Things get even murkier when you look at magazines and journals. How many resources does the BAR Archive count as? We include 29 years' worth of issues, along with 5 BAS books in a single module. How many does that count as by Logos' reckoning? The same goes for the Theological Journal Library, Semeia, etc. How much would normalizing our methods of counting all those journal and magazine issues reduce the numerical discrepancy?

That's not to say that a significant numerical discrepancy does not still remain. But I think it's fair to say that most of the best resources available for Logos are also available for Accordance. Conversely, there are numerous resources available for Accordance which Logos does not have: various original language texts, Expositor's Bible Commentary, NIBC, most of Zondervan's materials, NIDNTT, NIDOTTE, CNTTS apparatus, the Atlas, PhotoGuide, and Timeline, etc.

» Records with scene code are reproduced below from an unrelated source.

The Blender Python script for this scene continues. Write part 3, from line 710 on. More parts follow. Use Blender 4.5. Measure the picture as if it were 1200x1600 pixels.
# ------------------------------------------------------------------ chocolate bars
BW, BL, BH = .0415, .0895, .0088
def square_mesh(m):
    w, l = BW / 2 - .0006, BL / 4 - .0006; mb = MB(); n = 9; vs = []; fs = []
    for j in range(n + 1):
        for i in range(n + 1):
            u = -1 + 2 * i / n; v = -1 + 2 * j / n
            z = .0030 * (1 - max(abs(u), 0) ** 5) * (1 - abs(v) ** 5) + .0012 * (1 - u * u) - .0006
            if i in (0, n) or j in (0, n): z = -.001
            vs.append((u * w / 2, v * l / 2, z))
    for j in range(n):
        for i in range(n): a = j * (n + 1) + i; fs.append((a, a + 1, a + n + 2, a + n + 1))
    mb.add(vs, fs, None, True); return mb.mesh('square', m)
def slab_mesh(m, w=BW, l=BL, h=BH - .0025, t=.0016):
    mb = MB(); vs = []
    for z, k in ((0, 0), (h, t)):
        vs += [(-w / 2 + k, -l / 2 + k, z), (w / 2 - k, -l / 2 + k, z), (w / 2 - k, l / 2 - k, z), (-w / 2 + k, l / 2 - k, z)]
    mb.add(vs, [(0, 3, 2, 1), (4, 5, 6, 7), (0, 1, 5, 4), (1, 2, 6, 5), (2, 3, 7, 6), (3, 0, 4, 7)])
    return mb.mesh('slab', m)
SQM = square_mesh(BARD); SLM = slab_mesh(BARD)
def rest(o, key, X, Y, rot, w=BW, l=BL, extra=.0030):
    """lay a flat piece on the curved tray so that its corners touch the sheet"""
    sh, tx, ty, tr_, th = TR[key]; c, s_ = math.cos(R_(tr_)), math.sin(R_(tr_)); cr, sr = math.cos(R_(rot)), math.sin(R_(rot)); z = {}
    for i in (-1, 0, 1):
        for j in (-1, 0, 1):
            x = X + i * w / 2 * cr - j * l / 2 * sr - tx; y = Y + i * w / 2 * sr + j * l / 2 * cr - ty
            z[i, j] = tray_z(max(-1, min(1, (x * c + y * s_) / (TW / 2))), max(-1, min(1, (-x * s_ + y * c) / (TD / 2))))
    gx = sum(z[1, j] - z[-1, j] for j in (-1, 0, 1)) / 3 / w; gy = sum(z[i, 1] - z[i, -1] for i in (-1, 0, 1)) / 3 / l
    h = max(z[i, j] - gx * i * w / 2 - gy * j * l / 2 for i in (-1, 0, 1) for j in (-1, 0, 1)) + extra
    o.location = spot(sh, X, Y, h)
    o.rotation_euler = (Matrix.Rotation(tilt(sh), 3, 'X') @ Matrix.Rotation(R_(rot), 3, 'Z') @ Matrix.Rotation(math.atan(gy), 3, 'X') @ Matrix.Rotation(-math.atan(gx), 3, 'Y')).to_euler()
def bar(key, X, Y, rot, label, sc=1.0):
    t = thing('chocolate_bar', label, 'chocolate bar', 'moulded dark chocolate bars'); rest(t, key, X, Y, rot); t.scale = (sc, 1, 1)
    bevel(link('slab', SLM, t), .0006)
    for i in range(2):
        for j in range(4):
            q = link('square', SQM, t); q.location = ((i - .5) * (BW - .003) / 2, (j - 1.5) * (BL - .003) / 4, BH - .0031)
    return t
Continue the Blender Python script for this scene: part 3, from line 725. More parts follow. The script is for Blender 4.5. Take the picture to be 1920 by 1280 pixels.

My "cheeky" quote of Lewis aside, the point of my original comment was that you can keep your investment in Logos and supplement with those resources which are only available to Accordance. In other words, your use of Bible study software doesn't have to be either-or, but both-and. As one who is Reformed in his theology, that should appeal to you! ;-)

I'm glad I could offer a contribution! And I can't wait to see my "slogan" in the banner above :-)

Seriously, though... how could I get by without Accordance? I use it every day. I mean every day. On my MacBook it's as common of an application as an email reader and an internet browser. It's just as essential, if not more than any tool on my computer.

David, The 'human without a soul' appears to betray buying into Greek philosophy rather than a Judeaeo-Christian view of human nature...

Free module for Rick!

Yes, free module for me. I like the sound of that.